Digi-Key has embraced the Internet, positioning itself as a “global Internet marketing company that has a very strong grasp of the engineering and procurement community,” according to Harris. Founded as a catalog distributor 36 years ago, Digi-Key conducts the majority of its business online today.
The company prints just 300,000 catalogs a year compared to millions a few years ago, and Harris says 81% of its worldwide sales come through the Internet. The balance comes via phone or fax orders. Digi-Key has no field salespeople.

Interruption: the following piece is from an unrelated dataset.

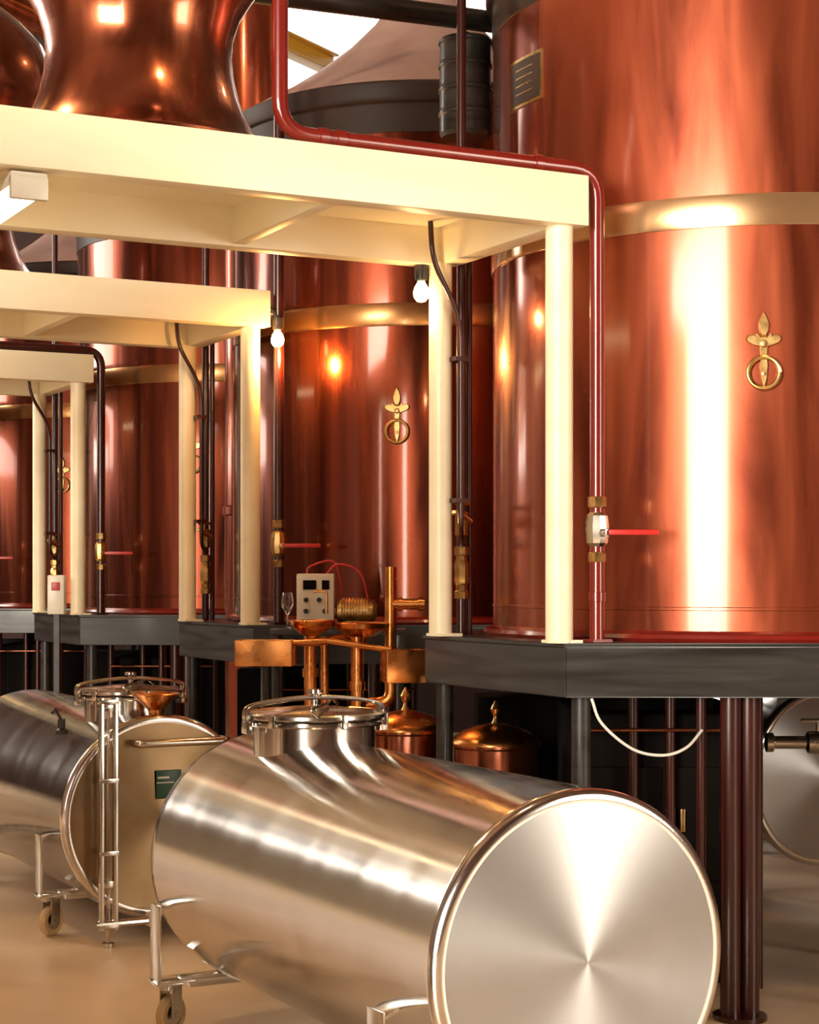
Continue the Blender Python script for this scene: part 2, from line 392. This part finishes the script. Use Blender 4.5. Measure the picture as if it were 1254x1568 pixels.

“Four or five years ago, we said that we saw a lot of opportunity with the Internet. Now, understanding and harnessing the power of the Internet is what Digi-Key has really found a niche at. We’re good at understanding how a customer wants to search, what they search for, and the frequency of that search, as well as how they source product and how they experience Web sites,” Harris explains.
“Essentially, we use technology as an Internet-driven marketing company. We use technology to help drive our products to customers,” he says.
As someone who’s in the Internet “trenches” every day, Harris says the use of alternative payment methods is a key trend to watch and a growing opportunity for distributors. The idea is giving customers multiple payment platforms beyond the standard open account or credit card methods. Paypal is one example.
“The practice is fairly well documented outside this industry,” Harris says. “So I do think this is something you’ll see in the future.”
Others agree that this is one more weapon in today’s business arsenal, as customers continue to look for that “little bit more” Ely talks about.
“The days of thinking that if you have a good Web site you can reach all customers across the globe [are gone],” Ely adds. “There are other things you need to tie in. We need to take what we do for customers [across the board] and figure out how to accommodate that online, where it makes sense.”